I absolutely love the huge world map my mom and sister got for me..it definitely will come in handy when teaching 6th grade Geography.



Sadly, after getting my classroom somewhat organized and grocery shopping I had to say good bye to my parents.  Although I am very good at hiding my emotions in public..that was very hard.  It has only been 24 hours since I have seen them. However, I miss them terribly!


Early this morning I headed over to the school and attempted to finish my classroom..here is the almost finished product






After finishing my classroom I decided to be adventurous.  For the very first time...I shut off my GPS and went for a drive without the aid of a little woman continually saying "when possible make a U-turn...recalculating.."
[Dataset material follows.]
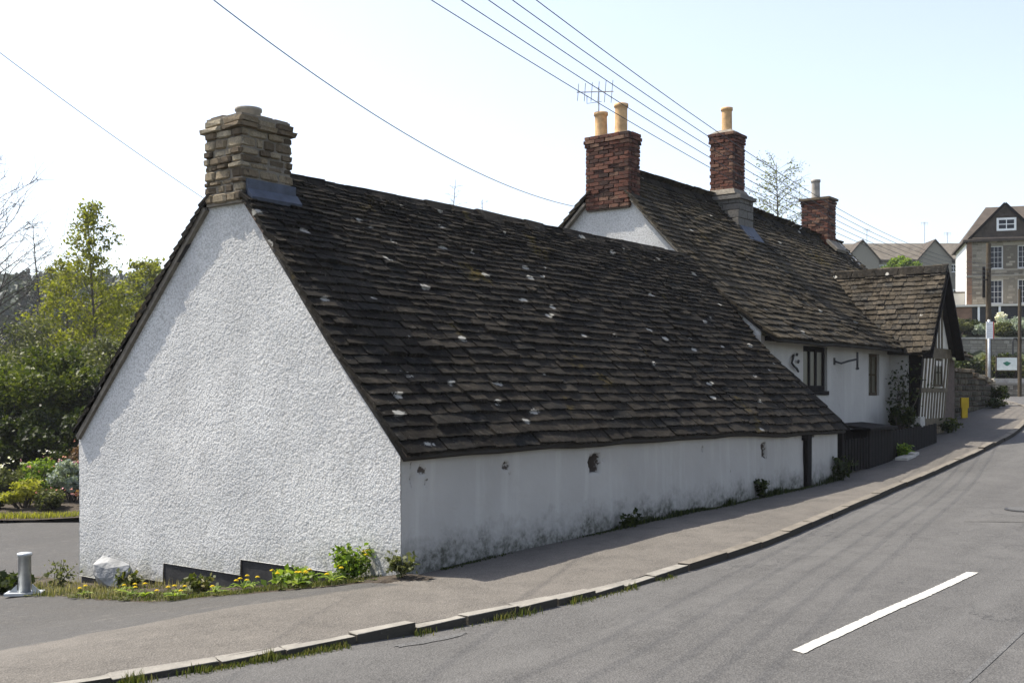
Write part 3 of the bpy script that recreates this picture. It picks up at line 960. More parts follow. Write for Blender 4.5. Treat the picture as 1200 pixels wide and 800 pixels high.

In my little Middle of Nowhere town..I came across a quaint little library.  I decided to go in a check it out..and as soon as I can prove I am now an Ohio resident I am getting myself a library card.


 I then drove along looking for something in particular.  You see, back home, I had this park,bench bench and fountain that I called my own.  It was my own special little place where I'd often go to read, pray, and simply think and meditate.  I wanted a special place of retreat for myself in Ohio as well...and then I found it..my own little park!  I am sure it will become special to me....


My secluded little place


Please continue to pray for me.  My desire is that I will be a blessing and make an impact on these country people in Middle of Nowhere, Ohio.